MR James tells the best ghost stories.


message 44: by Mohammed (new)

Mohammed  (mohammedaosman) | 122 comments That makes Aickman very hot in my eyes, have to look out for his books second hand,library.


message 45: by Simon (new)

Simon (friedegg) | 133 comments Mohammed wrote: "That makes Aickman very hot in my eyes, have to look out for his books second hand,library."

Good Luck! I've been on the look out for some of his work for a while now and I haven't seen his books anywhere...


message 46: by Mohammed (new)

Mohammed  (mohammedaosman) | 122 comments Simon wrote: "Mohammed wrote: "That makes Aickman very hot in my eyes, have to look out for his books second hand,library."

Good Luck! I've been on the look out for some of his work for a while now and I haven'..."

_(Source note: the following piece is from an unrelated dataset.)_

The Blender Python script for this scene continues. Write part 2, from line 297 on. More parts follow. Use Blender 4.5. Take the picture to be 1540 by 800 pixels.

Ah that doesnt sound good, you cant find him in UK means im almost screwed ;)


message 47: by Simon (last edited Sep 16, 2010 08:33AM) (new)

Simon (friedegg) | 133 comments Well, I've hardly scoured the country from coast to coast yet but he does seem fairly rare. I'm gradually reconciling myself to the fact I will have to buy some expensive import on Amazon...


message 48: by Mohammed (new)

Mohammed  (mohammedaosman) | 122 comments No no abebooks is better those have rarest books ever plus the shipping is so cheap because its mostly UK books.

If i can get rare books for 4-10 punds for shipping+book you shouldnt have trouble.


message 49: by D. (new)

D. Ward (daward) I found John Langan's "Mr. Gaunt & Other Uneasy Encounters" to be of this style, which I greatly appreciate.


message 50: by D. (new)

D. Ward (daward) There are a couple of Lovecraftian anthologies - out of the many, many, many - where the authors tend to approach the stories with a classic theme. These are "Children of Cthulhu" and "Shadows Over Baker Street." China Mieville, Brian Hodge, and Tim Lebbon come to mind from these. IMHO, these are the best Lovecraft inspired anthologies I have come across.